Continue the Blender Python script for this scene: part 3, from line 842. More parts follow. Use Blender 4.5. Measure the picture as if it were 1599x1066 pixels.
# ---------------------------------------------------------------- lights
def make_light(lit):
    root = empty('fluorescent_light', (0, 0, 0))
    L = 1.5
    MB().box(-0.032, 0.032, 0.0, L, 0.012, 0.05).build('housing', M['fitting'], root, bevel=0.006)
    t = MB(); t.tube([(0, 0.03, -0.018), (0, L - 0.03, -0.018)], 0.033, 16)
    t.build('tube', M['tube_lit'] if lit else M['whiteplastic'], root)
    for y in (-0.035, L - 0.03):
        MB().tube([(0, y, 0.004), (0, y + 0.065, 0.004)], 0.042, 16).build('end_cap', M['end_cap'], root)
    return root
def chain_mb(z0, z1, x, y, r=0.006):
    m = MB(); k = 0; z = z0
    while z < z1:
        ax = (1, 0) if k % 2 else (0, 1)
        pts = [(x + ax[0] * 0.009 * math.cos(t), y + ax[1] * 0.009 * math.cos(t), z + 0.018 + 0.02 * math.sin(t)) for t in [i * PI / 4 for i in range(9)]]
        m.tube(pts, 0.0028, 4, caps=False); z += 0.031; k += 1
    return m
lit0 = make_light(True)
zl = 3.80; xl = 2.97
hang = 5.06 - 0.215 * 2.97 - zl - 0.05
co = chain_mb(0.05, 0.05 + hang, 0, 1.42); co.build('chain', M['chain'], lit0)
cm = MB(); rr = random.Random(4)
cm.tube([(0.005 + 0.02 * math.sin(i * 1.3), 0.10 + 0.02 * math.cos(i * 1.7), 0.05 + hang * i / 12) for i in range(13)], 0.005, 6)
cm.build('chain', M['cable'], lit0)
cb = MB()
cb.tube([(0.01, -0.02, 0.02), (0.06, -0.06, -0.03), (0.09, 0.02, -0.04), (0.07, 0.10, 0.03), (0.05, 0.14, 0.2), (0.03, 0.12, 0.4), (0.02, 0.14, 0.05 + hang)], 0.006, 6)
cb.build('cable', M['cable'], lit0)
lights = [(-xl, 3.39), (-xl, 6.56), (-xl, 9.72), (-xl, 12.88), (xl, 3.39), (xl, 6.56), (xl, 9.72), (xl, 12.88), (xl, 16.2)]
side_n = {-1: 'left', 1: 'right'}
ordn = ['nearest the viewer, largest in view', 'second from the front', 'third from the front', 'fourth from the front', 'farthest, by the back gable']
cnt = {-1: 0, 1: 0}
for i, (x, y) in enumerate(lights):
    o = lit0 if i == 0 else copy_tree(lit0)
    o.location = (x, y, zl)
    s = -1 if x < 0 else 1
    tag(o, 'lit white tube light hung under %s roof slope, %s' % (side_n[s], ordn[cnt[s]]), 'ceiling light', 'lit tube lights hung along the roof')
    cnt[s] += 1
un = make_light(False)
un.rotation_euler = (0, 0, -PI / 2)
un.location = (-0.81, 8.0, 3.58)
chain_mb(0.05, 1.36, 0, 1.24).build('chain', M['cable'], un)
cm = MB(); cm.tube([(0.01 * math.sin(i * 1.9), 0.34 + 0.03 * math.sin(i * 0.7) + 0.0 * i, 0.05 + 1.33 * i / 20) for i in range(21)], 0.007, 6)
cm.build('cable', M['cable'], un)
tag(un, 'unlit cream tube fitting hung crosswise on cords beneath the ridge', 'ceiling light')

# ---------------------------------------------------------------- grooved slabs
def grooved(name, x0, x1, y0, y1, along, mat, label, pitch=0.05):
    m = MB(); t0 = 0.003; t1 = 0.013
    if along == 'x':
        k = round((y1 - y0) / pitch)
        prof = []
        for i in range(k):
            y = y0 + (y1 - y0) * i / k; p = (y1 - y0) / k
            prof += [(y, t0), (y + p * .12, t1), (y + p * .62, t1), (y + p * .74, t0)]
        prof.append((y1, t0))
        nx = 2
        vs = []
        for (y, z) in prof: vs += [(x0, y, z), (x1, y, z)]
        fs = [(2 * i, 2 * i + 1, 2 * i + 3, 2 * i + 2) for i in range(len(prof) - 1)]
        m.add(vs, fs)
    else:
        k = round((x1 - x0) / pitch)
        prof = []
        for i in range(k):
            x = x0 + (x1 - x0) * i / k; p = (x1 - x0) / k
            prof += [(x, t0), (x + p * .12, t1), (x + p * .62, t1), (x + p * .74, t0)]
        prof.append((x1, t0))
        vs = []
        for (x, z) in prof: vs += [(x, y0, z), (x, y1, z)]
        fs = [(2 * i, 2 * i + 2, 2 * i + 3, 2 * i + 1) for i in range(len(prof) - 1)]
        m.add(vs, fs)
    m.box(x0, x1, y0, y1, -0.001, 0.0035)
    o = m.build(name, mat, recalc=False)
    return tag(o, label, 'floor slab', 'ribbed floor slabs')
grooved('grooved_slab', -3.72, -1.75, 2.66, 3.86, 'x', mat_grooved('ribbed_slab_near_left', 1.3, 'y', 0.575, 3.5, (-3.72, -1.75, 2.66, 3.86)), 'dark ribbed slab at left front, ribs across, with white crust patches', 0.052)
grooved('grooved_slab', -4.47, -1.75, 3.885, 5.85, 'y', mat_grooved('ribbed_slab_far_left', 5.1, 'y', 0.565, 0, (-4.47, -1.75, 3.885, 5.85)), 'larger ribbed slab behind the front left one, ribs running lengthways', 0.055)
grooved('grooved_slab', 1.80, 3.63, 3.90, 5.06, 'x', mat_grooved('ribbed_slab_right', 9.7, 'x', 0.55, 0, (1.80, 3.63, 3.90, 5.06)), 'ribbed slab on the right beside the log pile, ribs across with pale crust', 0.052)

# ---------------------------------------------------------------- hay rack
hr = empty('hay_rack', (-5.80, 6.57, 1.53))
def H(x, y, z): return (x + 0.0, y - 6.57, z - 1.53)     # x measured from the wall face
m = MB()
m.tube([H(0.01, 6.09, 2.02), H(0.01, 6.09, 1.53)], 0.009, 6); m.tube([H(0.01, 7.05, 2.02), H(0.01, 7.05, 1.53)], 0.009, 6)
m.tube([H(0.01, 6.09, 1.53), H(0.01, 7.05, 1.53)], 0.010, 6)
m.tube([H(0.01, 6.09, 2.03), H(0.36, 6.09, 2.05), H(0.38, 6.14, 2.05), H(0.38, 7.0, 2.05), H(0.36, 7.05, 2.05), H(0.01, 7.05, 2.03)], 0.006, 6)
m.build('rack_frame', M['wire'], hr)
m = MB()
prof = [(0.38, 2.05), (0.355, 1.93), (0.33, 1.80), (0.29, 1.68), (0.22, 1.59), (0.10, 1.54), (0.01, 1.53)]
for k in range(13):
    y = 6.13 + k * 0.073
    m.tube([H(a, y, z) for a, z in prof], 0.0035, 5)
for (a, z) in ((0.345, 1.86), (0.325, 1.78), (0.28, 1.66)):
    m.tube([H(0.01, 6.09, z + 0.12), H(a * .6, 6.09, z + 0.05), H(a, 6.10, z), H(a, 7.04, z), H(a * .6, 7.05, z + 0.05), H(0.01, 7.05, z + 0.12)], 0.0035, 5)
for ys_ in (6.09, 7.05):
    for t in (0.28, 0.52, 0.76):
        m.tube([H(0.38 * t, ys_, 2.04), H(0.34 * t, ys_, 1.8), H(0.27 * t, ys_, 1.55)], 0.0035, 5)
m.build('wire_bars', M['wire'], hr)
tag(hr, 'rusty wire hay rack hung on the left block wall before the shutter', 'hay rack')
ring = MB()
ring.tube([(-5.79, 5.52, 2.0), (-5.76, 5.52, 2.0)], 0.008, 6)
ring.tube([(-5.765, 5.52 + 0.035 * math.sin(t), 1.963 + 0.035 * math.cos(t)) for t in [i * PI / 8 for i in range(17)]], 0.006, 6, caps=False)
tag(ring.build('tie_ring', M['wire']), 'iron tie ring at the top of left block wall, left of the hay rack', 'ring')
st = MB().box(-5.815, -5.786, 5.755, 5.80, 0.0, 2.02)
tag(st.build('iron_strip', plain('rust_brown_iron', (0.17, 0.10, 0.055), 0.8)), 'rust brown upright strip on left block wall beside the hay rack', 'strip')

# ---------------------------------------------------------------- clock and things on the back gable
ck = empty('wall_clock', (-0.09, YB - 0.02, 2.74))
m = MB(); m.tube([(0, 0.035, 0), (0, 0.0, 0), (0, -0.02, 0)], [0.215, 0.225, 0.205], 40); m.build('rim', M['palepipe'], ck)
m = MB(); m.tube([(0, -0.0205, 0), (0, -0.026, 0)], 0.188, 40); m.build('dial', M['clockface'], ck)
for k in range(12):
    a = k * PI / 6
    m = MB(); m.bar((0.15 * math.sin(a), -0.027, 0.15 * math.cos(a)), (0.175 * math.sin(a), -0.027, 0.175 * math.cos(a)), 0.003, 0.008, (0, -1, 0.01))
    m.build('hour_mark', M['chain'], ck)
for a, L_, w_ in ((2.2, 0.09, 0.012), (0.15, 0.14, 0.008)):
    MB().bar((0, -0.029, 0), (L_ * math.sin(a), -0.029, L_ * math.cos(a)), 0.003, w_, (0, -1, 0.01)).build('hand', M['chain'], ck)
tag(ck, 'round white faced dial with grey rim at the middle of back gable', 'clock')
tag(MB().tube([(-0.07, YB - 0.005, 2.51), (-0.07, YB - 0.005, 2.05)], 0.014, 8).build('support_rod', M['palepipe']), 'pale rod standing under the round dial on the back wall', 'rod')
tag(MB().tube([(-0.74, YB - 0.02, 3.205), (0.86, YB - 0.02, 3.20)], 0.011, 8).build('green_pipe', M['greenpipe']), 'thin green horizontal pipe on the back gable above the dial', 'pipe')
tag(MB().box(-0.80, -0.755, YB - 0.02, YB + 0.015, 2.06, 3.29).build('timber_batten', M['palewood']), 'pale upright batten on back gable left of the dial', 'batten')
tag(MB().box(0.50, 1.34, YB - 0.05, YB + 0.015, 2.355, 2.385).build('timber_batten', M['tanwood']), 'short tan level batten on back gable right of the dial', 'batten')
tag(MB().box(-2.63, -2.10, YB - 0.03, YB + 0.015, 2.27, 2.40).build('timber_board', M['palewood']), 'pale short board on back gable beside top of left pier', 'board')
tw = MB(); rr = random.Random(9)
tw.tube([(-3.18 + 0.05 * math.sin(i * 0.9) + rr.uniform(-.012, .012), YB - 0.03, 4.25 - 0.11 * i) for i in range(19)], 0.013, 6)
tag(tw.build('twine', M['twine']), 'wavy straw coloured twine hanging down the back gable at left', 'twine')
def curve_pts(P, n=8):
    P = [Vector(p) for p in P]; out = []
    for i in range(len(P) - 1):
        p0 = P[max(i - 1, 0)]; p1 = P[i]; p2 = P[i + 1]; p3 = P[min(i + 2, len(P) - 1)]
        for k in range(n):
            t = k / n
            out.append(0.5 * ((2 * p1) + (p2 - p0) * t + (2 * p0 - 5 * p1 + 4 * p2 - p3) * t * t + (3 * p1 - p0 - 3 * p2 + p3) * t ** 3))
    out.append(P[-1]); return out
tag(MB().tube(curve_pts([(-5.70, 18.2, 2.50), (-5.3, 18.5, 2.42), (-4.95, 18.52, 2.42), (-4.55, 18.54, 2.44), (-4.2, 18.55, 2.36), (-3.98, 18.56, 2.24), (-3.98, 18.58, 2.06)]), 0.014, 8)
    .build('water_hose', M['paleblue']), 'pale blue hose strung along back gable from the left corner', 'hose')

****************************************

Transcribe word for word the lines from the one holding "running lengthways', 0.055)" through the one holding "pale crust', 0.052)". Include both, and add nothing.

• **Response to this exercise**:
grooved('grooved_slab', -4.47, -1.75, 3.885, 5.85, 'y', mat_grooved('ribbed_slab_far_left', 5.1, 'y', 0.565, 0, (-4.47, -1.75, 3.885, 5.85)), 'larger ribbed slab behind the front left one, ribs running lengthways', 0.055)
grooved('grooved_slab', 1.80, 3.63, 3.90, 5.06, 'x', mat_grooved('ribbed_slab_right', 9.7, 'x', 0.55, 0, (1.80, 3.63, 3.90, 5.06)), 'ribbed slab on the right beside the log pile, ribs across with pale crust', 0.052)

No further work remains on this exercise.